Semantic Embeddings in Semilattices

TL;DR

This paper introduces a formal framework for semantic embeddings within semilattices, enabling the encoding and solving of complex problems like Sudoku and Hamiltonian paths using algebraic models.

Contribution

It provides a formal definition of semantic embeddings in semilattices and demonstrates their application to solving classical computational problems.

Findings

Every solution corresponds to a model atomized by irreducible atoms.

Semantic embeddings can encode problems like N-Queen, Sudoku, and Hamiltonian Path.

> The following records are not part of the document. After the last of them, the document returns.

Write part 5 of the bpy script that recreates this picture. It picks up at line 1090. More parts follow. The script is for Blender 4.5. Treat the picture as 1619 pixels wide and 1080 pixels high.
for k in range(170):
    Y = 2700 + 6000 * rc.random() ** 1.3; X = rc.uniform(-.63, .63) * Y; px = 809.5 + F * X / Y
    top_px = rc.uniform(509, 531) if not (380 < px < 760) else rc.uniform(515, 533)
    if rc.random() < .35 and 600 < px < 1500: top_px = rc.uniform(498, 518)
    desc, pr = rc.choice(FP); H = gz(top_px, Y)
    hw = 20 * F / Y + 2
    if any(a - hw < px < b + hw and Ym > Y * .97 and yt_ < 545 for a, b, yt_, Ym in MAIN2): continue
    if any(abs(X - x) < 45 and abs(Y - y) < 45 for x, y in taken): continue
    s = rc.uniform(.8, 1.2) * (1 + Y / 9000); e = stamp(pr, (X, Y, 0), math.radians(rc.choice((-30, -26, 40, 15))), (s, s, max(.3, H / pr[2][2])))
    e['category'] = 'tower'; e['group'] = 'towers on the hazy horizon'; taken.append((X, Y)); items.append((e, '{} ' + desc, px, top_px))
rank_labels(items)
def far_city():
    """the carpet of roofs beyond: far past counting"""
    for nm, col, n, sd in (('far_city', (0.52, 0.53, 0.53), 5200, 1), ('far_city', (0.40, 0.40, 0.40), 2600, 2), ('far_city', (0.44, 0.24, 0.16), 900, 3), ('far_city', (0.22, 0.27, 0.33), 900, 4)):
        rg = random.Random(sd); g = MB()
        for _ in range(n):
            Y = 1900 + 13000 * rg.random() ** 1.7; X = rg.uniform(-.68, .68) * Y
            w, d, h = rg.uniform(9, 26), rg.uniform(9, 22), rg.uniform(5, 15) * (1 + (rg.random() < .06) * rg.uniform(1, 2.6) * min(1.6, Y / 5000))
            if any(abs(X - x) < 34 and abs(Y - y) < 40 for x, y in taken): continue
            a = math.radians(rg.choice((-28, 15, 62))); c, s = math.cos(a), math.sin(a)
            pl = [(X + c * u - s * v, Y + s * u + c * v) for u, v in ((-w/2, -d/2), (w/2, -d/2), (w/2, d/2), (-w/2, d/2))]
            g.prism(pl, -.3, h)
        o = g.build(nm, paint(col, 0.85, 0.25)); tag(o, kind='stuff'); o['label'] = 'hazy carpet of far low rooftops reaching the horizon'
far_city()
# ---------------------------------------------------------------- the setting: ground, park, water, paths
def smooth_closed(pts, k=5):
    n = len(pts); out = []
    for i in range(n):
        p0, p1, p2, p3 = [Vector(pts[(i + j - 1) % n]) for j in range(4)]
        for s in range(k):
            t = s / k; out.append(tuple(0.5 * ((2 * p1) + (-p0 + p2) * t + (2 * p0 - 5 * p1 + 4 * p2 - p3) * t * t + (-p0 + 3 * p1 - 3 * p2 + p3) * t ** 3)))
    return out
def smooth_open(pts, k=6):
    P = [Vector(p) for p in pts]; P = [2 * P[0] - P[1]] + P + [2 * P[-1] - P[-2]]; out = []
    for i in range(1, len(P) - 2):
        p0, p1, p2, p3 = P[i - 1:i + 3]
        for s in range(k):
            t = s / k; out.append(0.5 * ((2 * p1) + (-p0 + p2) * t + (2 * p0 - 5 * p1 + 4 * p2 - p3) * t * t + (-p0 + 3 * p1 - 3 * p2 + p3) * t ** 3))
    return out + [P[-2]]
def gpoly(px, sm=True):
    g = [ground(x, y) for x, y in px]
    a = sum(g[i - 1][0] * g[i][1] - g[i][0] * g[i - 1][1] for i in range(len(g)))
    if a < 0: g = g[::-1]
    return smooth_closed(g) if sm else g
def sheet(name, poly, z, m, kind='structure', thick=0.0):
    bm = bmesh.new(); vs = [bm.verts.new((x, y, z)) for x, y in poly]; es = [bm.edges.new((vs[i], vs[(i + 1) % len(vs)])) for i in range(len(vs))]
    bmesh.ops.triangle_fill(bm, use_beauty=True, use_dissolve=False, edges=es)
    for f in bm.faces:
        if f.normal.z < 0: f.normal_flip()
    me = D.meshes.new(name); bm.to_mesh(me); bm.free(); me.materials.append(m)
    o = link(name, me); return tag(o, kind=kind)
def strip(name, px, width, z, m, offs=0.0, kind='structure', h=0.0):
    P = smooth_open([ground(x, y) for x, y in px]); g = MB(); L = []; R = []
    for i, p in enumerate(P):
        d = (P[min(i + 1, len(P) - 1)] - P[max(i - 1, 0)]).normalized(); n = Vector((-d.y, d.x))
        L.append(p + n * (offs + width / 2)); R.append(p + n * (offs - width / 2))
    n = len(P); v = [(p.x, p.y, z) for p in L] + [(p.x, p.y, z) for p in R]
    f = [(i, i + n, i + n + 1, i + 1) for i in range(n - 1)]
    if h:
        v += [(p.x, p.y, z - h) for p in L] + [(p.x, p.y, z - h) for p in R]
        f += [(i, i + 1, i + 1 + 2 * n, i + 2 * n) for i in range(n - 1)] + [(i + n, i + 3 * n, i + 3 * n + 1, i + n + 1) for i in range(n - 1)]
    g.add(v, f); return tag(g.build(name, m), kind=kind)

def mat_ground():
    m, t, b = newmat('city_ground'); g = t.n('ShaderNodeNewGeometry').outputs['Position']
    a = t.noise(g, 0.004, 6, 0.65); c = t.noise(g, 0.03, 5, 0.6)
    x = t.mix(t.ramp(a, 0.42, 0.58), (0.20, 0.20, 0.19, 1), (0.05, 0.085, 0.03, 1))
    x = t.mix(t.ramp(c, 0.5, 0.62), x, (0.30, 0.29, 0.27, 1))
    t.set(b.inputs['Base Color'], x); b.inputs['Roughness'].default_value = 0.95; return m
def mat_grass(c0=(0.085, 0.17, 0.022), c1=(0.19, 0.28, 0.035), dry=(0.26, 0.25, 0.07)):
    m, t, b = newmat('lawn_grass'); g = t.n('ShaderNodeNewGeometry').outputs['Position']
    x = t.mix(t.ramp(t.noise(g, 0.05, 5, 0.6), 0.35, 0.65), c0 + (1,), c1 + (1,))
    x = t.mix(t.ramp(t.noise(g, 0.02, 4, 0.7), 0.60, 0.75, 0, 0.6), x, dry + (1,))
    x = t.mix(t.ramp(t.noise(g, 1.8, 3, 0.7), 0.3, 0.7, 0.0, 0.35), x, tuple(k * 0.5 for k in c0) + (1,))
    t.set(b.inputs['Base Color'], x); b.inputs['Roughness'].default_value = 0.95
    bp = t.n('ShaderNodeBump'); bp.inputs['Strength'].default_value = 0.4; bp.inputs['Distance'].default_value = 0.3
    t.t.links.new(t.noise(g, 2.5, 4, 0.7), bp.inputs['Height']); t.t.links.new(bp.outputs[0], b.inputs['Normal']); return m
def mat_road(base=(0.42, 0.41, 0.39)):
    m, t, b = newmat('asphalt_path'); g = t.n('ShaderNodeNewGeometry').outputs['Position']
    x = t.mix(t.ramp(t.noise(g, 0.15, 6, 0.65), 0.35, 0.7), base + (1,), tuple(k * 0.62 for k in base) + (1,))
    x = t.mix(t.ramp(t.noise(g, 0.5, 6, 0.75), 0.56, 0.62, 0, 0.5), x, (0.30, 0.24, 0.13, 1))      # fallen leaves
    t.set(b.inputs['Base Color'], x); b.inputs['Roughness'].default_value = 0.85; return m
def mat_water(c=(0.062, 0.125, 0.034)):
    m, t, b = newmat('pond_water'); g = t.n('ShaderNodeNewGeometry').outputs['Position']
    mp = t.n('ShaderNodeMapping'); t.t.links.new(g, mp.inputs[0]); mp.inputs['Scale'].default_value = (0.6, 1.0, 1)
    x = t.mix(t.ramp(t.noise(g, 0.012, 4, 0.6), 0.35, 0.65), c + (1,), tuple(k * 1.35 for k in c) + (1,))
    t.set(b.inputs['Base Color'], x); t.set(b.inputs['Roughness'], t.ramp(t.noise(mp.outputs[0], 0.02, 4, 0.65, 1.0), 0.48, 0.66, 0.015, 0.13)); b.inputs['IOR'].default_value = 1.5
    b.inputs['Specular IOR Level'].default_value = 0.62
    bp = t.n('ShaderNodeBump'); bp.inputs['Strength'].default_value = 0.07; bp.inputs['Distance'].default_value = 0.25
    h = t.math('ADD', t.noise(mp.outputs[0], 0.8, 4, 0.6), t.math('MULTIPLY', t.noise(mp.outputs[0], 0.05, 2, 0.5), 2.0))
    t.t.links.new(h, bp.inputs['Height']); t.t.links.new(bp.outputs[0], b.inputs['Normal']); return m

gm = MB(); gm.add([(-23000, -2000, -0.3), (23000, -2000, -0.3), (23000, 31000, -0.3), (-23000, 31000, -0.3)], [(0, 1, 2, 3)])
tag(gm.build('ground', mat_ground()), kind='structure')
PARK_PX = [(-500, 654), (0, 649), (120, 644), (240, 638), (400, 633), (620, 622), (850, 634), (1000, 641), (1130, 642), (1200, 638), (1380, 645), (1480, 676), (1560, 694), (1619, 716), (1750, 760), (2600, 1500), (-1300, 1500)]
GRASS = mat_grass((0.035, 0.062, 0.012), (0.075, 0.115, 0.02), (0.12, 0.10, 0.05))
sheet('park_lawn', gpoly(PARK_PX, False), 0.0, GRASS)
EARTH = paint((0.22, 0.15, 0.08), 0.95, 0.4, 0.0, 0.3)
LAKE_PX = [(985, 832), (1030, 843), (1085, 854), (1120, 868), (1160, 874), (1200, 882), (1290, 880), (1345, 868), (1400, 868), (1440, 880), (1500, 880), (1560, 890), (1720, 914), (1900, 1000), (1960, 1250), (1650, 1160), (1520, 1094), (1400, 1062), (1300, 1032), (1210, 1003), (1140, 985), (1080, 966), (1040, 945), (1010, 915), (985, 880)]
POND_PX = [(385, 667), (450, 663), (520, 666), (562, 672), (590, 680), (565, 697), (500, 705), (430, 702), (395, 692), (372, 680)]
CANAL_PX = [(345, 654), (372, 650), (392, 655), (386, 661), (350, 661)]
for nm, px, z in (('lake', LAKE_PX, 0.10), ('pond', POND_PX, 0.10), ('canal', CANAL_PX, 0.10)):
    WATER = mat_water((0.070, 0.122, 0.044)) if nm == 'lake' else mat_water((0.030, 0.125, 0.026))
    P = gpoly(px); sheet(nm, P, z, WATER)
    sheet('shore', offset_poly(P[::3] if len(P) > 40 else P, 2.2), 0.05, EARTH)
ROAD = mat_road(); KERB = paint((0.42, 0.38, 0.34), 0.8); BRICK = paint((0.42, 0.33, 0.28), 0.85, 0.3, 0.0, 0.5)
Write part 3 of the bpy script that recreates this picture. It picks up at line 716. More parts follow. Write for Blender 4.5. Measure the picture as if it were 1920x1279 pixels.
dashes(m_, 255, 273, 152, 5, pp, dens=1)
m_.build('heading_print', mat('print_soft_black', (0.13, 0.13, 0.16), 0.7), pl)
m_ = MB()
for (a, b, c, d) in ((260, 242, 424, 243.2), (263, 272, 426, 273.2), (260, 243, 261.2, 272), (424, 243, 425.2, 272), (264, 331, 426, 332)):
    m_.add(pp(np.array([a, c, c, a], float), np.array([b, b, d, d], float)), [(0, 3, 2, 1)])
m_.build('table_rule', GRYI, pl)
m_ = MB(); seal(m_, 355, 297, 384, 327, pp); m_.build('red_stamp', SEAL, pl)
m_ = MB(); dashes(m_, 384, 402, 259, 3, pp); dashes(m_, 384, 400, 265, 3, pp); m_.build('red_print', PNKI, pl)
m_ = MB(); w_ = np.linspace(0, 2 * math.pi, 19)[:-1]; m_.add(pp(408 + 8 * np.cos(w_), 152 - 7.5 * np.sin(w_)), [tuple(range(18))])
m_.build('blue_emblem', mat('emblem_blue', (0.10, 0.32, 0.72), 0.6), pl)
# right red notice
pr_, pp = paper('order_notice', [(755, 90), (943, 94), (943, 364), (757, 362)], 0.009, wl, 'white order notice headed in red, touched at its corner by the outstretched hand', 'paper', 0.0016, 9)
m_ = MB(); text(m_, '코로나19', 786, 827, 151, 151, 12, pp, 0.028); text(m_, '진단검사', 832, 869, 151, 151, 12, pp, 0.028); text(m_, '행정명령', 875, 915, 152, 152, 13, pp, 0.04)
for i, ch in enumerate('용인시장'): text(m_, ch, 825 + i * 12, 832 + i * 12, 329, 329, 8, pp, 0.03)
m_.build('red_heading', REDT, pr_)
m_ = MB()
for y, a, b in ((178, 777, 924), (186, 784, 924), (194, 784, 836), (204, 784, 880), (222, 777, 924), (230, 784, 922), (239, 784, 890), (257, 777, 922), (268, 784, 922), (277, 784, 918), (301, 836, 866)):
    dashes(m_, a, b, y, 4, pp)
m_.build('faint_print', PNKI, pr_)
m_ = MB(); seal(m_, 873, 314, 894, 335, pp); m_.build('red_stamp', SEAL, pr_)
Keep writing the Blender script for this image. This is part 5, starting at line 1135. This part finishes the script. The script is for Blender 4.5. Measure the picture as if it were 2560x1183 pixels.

Finite atomized semilattices facilitate analysis of embeddings and solutions.

Abstract

To represent anything from mathematical concepts to real-world objects, we have to resort to an encoding. Encodings, such as written language, usually assume a decoder that understands a rich shared code. A semantic embedding is a form of encoding that assumes a decoder with no knowledge, or little knowledge, beyond the basic rules of a mathematical formalism such as an algebra. Here we give a formal definition of a semantic embedding in a semilattice which can be used to resolve machine learning and classic computer science problems. Specifically, a semantic embedding of a problem is here an encoding of the problem as sentences in an algebraic theory that extends the theory of semilattices. We use the recently introduced formalism of finite atomized semilattices to study the properties of the embeddings and their finite models. For a problem embedded in a semilattice, we show that every solution has a model atomized by an irreducible subset of the non-redundant atoms of the freest model of the embedding. We give examples of semantic embeddings that can be used to find solutions for the N-Queen's completion, the Sudoku, and the Hamiltonian Path problems.